Devant une telle maîtrise, indispensable de passer le verbe juppéen sous une lunette barthésienne. Pour précision, il s’agit bien du verre de lunettes de Roland Barthes et non de la lunette du terrain de football que gardait avec vivacité Yohan barthes(se) , comme l’avait suggéré par sa prononciation le même petit Nicolas.

A Bordeaux, où hors ministère ou temps de campagne nationale, il donne toute sa mesure, Juppé prône en tous lieux la « modération ». Pour exemple, le vin de nos prestigieux vignobles, constant dénominateur de la politique locale. Juppé, qu’il s’agisse de la « fête du vin » ou de celle de la « Fleur » de haute tradition girondine, de la « cité du vin » ou même, lors d’un écart, de Carlsberg, sponsor de l’Euro2016, se situe « entre ascèse et ivresse ». Je condense, j’en conviens, une pensée exprimée sur un même ton égal au cours de centaines de discours, mais en aucun cas, je ne la trahis. Entre ascèse et ivresse, il y a, je le confirme, un long chemin et une position médiane, et celle-là est la bonne !

Reconnaissons-le, mes sources sont moins riches, concernant la sexualité ; ceci malgré une parole osée au moment où l’opinion française a basculé sur le mariage entre personnes de même sexe. Juppé a exprimé devant une France médusée, « qu’après y avoir longuement réfléchi », sa position avait sensiblement évolué et qu’il ne s’y opposait plus, mais conservait toute sa réserve s’agissant de l’adoption par les  personnes susdites.

Sur la sexualité elle même, en l’absence de sondages récents sur l’opinion publique française qui a depuis longtemps oublié le rapport Kinsey, sa parole est plus rare. Je la traduis pourtant  avec confiance : il se situe à mi-chemin « entre débauche et abstinence » mais, pour éviter tout soupçon de radicalisme, ajoute que « la question mérite attention, au regard des différentes pratiques, situations , qualités des personnes concernées ». La sexualité doit-elle être regardée d’un même oeil entre sujets masculins, féminins ou de même sexe ? Eh bien, là aussi d’autres paramètres (signalés plus haut) doivent bien évidemment  être examinés avant de se prononcer.

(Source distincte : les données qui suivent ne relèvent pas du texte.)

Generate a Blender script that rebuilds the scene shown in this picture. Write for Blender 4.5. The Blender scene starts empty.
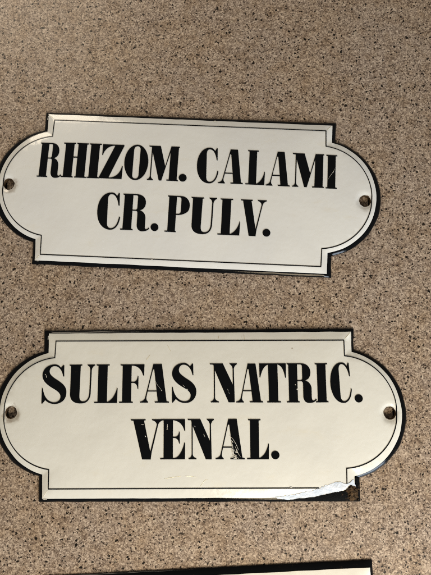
import bpy, bmesh, math, random
from mathutils import Vector, Matrix, noise
from mathutils.geometry import delaunay_2d_cdt

# one Blender unit is ten centimetres
sc = bpy.context.scene
COL = sc.collection
random.seed(7)

# ------------------------------------------------------------------ camera
P_, Q_ = -0.115287, -0.030468
RX = Matrix(((1, 0, 0), (0, math.cos(P_), -math.sin(P_)), (0, math.sin(P_), math.cos(P_))))
RY = Matrix(((math.cos(Q_), 0, math.sin(Q_)), (0, 1, 0), (-math.sin(Q_), 0, math.cos(Q_))))
RT = (RX @ RY).transposed()
cd = bpy.data.cameras.new('camera')
cam = bpy.data.objects.new('camera', cd)
COL.objects.link(cam)
cam.matrix_world = Matrix.Translation(RT @ Vector((0, 0, 2.0))) @ RT.to_4x4()
cd.sensor_fit = 'VERTICAL'
cd.sensor_height = 24.0
cd.lens = 24.0 * 431.0 / 575.0
cd.clip_start = 0.05
cd.clip_end = 200
sc.camera = cam

# ------------------------------------------------------------------ room light
w = bpy.data.worlds.new('World')
sc.world = w
w.use_nodes = True
bg = w.node_tree.nodes['Background']
bg.inputs[0].default_value = (1.0, 0.93, 0.83, 1)
bg.inputs[1].default_value = 0.13


def lamp(name, loc, target, size, power, col, size_y=None):
    l = bpy.data.lights.new(name, 'AREA')
    l.shape = 'RECTANGLE'
    l.size = size
    l.size_y = size_y or size
    l.energy = power
    l.color = col
    o = bpy.data.objects.new(name, l)
    COL.objects.link(o)
    o.location = loc
    o.rotation_euler = (Vector(target) - Vector(loc)).to_track_quat('-Z', 'Y').to_euler()
    return o


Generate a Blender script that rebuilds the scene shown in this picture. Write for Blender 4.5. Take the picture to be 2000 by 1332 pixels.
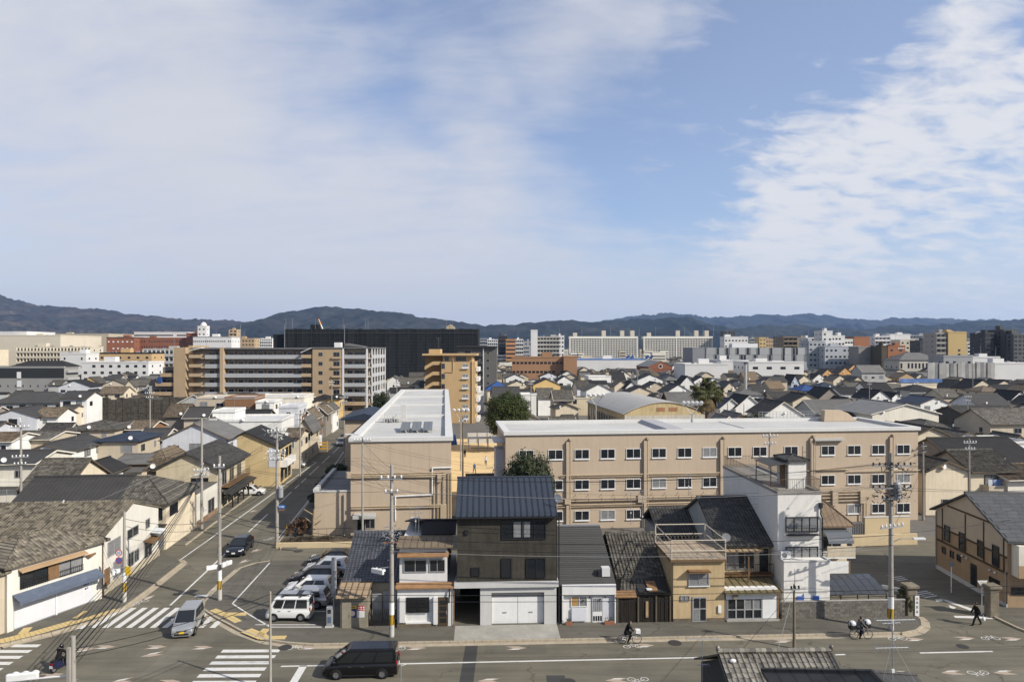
import bpy, math, random
from mathutils import Vector, Matrix
R = math.radians
SC = bpy.context.scene
COL = SC.collection
for o in list(bpy.data.objects): bpy.data.objects.remove(o)

# ---------------------------------------------------------------- camera
F = 1333.0      # focal length in photo pixels (24 mm on 36 mm)
HZ = 682.0      # row of the horizon in the photograph
H = 21.0        # height of the camera over the street
cd = bpy.data.cameras.new('camera'); cam = bpy.data.objects.new('camera', cd); COL.objects.link(cam)
cam.location = (0, 0, H); cam.rotation_euler = (R(90), 0, 0)
cd.sensor_width = 36; cd.lens = 36*F/2000; cd.shift_y = (HZ-666)/2000
cd.clip_start = 0.5; cd.clip_end = 60000
SC.camera = cam
# ---------------------------------------------------------------- light
SUN_AZ, SUN_EL = 118.0, 35.0     # clockwise from +Y
TOSUN = Vector((math.sin(R(SUN_AZ))*math.cos(R(SUN_EL)), math.cos(R(SUN_AZ))*math.cos(R(SUN_EL)), math.sin(R(SUN_EL))))
sd = bpy.data.lights.new('sun', 'SUN'); sd.energy = 5.0; sd.angle = R(0.5); sd.color = (1.0, .94, .83)
sun = bpy.data.objects.new('sun', sd); COL.objects.link(sun)
sun.rotation_euler = TOSUN.to_track_quat('Z', 'Y').to_euler(); sun.location = (60, -40, 90)
SC.view_settings.view_transform = 'Standard'; SC.view_settings.look = 'None'
SC.view_settings.exposure = 0.4; SC.view_settings.gamma = 1.0; SC.view_settings.use_curve_mapping = False
SC.render.engine = 'CYCLES'
cy = SC.cycles
cy.use_denoising = True; cy.max_bounces = 5; cy.diffuse_bounces = 3; cy.glossy_bounces = 3
cy.transmission_bounces = 4; cy.transparent_max_bounces = 12; cy.volume_bounces = 0
cy.caustics_reflective = False; cy.caustics_refractive = False; cy.sample_clamp_indirect = 4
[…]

A son arrivée à Bordeaux, plus encore son retour du Québec (« J’ai changé ») Juppé a confirmé sa position générale de n’être jamais, dans son expression , violemment de quoi que ce soit, fût-ce du centre C’est un homme du « juste milieu » sans l’être tout à fait  et s’il prône régulièrement le « changement de braquets », cela demeure une métaphore ou plutôt un conseil à ceux qui sont affrontés au lourd quotidien de la réalité.

Après cet éclairage néo-barthien, vous ne lirez Juppé d’un même oeil, ni ne l’écouterez d’une même oreille ; jamais plus vous ne vous brancherez lors de ses discours, en mode « vie intérieure ». Et vous aurez raison… Car à tout moment, à la moindre occasion, vous pourrez le découvrir, sortant de ses gonds, le verbe haut et le teint pâle, vouant aux gémonies quelque membre de son opposition ou quiconque ayant pu le contrarier. Le Juppé nouveau est plus contrôlé qu’il n’était déjà au collège de Mont-de-Marsan, mais il n’a pas changé. « Supérieur », il était, supérieur, il demeure.